Even as the author acknowledged women’s lack of agency, they argued that abortions “burden her conscience in life [and] her soul in death.” This reference to the guilt ostensibly felt by those who undergo abortions is often cited by contemporary anti-abortion activists, who “miss the context and neglect to print the rest” of the essay, wrote Anthony experts Lynn Sherr and Ann D. Gordon for Time in 2015.

Historians will likely never know who wrote “Marriage and Maternity.” What they do know is that Anthony often signed her articles with “S.B.A.,” not “A.” And abortion wasn’t a primary focus for the Revolution, which chiefly functioned as a forum for the exchange of multiple points of view about the era’s issues.

Ultimately, the archive of written work and speeches delivered by suffragists simply doesn’t indicate that abortion was at the forefront of discussions about women’s rights during the mid-19th to early 20th centuries.
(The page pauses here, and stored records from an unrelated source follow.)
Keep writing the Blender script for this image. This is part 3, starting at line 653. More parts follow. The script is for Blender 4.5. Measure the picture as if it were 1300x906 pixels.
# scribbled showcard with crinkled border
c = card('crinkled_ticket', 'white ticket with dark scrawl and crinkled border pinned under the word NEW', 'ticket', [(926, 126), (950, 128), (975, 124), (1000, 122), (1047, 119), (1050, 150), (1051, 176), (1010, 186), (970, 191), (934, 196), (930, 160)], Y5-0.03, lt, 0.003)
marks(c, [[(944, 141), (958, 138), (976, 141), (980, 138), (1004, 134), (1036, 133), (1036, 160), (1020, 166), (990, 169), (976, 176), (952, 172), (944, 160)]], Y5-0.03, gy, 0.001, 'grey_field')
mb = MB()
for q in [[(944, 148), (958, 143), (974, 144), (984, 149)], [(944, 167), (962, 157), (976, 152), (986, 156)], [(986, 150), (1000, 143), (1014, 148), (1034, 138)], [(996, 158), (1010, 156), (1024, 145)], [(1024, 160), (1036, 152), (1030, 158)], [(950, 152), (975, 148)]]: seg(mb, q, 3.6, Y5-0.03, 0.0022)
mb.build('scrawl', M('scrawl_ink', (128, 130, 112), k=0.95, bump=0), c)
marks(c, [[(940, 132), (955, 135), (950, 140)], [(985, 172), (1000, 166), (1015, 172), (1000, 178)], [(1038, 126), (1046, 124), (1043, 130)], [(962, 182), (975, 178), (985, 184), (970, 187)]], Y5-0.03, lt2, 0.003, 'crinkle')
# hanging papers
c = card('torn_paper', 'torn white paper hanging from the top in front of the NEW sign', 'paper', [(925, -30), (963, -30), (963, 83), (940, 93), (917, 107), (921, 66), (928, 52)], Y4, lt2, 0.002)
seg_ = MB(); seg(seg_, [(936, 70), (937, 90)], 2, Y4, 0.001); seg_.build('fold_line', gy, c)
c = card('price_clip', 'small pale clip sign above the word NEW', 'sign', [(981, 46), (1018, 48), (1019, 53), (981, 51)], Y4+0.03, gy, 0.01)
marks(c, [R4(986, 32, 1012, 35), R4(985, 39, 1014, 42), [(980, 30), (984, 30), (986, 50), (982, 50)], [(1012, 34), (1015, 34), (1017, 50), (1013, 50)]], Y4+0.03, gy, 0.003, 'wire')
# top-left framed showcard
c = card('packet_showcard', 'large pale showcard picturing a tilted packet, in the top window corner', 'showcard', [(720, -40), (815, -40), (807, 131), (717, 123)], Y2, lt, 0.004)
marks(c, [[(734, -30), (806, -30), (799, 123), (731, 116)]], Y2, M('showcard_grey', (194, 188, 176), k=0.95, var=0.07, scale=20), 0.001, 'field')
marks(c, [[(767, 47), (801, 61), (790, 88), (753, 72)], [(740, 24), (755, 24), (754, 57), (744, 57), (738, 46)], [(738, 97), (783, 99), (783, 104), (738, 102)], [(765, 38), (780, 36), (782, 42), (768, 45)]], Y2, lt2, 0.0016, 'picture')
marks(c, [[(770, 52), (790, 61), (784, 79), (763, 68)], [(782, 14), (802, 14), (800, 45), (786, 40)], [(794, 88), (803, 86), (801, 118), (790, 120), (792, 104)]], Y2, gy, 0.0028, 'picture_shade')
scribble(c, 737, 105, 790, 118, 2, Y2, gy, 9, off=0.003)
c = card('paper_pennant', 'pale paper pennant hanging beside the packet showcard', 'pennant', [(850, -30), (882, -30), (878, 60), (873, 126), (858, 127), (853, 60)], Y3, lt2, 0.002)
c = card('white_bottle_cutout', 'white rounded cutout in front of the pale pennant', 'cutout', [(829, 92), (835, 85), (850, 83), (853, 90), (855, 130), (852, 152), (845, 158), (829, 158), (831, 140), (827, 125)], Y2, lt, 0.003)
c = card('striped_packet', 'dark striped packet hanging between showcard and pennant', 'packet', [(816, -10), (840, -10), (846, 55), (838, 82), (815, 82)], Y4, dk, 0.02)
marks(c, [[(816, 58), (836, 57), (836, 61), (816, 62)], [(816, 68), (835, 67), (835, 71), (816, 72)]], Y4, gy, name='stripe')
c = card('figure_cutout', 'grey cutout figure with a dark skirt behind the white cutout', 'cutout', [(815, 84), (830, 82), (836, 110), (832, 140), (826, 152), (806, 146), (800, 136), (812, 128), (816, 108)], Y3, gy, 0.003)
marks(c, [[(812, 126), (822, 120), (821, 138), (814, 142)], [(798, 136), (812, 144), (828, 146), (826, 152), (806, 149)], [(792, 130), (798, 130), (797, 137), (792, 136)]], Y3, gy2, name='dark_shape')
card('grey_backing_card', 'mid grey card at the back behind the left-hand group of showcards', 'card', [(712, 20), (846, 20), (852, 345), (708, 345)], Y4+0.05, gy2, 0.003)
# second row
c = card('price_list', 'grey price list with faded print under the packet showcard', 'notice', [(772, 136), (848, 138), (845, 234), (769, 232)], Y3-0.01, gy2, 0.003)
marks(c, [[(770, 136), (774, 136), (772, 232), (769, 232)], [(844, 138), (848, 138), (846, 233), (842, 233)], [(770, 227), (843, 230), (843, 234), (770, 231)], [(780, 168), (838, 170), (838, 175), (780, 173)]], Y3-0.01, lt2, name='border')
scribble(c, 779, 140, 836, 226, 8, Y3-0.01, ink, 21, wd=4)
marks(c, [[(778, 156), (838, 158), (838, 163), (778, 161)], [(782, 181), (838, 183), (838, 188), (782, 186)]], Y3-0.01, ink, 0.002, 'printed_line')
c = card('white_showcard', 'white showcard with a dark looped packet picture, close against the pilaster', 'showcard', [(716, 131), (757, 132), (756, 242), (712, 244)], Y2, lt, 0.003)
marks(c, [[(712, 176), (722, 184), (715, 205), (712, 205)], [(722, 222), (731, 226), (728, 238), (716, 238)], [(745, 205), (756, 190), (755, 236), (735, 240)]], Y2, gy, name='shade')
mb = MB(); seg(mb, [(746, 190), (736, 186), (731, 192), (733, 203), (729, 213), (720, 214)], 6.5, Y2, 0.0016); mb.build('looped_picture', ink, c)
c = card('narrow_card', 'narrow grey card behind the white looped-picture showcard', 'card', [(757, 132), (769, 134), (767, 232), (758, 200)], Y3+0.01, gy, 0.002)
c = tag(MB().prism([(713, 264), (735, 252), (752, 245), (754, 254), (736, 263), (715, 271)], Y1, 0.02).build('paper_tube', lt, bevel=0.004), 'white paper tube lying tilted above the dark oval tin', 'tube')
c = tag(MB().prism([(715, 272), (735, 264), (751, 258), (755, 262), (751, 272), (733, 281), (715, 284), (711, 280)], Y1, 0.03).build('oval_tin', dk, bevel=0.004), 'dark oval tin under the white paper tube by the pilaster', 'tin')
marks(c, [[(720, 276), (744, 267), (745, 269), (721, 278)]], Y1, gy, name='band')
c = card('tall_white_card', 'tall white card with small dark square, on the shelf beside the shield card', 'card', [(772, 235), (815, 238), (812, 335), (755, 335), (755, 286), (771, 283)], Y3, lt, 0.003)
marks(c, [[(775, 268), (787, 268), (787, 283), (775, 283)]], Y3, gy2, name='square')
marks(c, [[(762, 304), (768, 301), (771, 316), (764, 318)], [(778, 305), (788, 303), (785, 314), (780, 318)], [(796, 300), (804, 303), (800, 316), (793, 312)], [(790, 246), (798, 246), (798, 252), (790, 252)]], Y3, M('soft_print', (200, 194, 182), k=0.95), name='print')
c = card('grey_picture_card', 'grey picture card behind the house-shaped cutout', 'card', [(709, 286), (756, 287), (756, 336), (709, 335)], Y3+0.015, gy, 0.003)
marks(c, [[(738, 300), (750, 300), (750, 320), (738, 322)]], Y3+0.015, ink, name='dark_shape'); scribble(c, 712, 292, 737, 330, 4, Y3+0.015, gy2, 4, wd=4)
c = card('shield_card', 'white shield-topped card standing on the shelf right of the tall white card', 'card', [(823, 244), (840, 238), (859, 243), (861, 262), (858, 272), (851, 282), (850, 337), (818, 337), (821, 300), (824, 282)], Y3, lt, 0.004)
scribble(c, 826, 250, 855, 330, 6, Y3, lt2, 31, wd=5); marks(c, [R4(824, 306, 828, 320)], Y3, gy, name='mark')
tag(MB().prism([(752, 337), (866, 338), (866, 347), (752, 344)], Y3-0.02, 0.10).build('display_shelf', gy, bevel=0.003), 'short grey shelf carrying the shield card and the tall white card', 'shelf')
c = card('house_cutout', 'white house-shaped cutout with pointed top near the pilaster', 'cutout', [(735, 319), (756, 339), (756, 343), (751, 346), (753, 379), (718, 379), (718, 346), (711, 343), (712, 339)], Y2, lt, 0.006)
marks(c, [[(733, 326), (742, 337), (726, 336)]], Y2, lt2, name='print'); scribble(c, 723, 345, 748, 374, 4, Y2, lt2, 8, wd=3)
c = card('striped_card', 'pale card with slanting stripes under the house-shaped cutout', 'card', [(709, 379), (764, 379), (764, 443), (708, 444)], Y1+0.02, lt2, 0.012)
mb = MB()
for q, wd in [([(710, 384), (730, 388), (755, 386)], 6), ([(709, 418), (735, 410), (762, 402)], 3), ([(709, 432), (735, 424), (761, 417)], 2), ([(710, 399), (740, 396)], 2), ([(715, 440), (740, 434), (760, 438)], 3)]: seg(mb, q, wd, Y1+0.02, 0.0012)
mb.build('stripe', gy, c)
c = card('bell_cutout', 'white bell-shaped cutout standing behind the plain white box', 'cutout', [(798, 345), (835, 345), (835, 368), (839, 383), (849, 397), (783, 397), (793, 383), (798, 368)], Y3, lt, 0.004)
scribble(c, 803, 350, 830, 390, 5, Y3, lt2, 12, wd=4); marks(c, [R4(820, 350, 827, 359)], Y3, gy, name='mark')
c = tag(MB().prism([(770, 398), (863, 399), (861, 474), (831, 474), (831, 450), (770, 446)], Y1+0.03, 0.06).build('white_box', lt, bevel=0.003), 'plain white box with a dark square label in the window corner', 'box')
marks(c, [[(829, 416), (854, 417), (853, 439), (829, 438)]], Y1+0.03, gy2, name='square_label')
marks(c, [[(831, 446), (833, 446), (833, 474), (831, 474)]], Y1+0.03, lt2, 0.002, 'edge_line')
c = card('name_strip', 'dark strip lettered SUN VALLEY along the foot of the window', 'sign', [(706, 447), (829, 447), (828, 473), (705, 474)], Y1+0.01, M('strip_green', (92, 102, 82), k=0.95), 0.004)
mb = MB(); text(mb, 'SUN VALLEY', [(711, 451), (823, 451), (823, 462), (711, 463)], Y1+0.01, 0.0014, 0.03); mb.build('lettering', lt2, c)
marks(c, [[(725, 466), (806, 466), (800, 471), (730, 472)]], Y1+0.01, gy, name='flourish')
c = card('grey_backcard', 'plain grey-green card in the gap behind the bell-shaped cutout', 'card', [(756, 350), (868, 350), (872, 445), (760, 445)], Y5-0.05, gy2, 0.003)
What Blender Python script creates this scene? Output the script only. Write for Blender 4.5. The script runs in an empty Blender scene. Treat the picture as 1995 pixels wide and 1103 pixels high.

Suffragists are not on record in any overwhelming way as being for or against abortion, though it’s reasonable to informedly speculate that at least some agreed with the broader societal move toward restricting or ending legalized abortion.

It’s also possible that some suffragists, especially those who were formerly enslaved, embraced abortion as an extension of the autonomy and fuller recognition of personhood they sought via voting rights. Arguments for voluntary motherhood by unnamed women appeared in local publications like the Women’s Advocate of Dayton, Ohio, with one author writing, “[L]et us hear no more invectives against women for the destruction of prospective unwelcome children, whose dispositions, made miserable by unhappy ante-natal conditions, would only make their lives a curse to themselves and others.”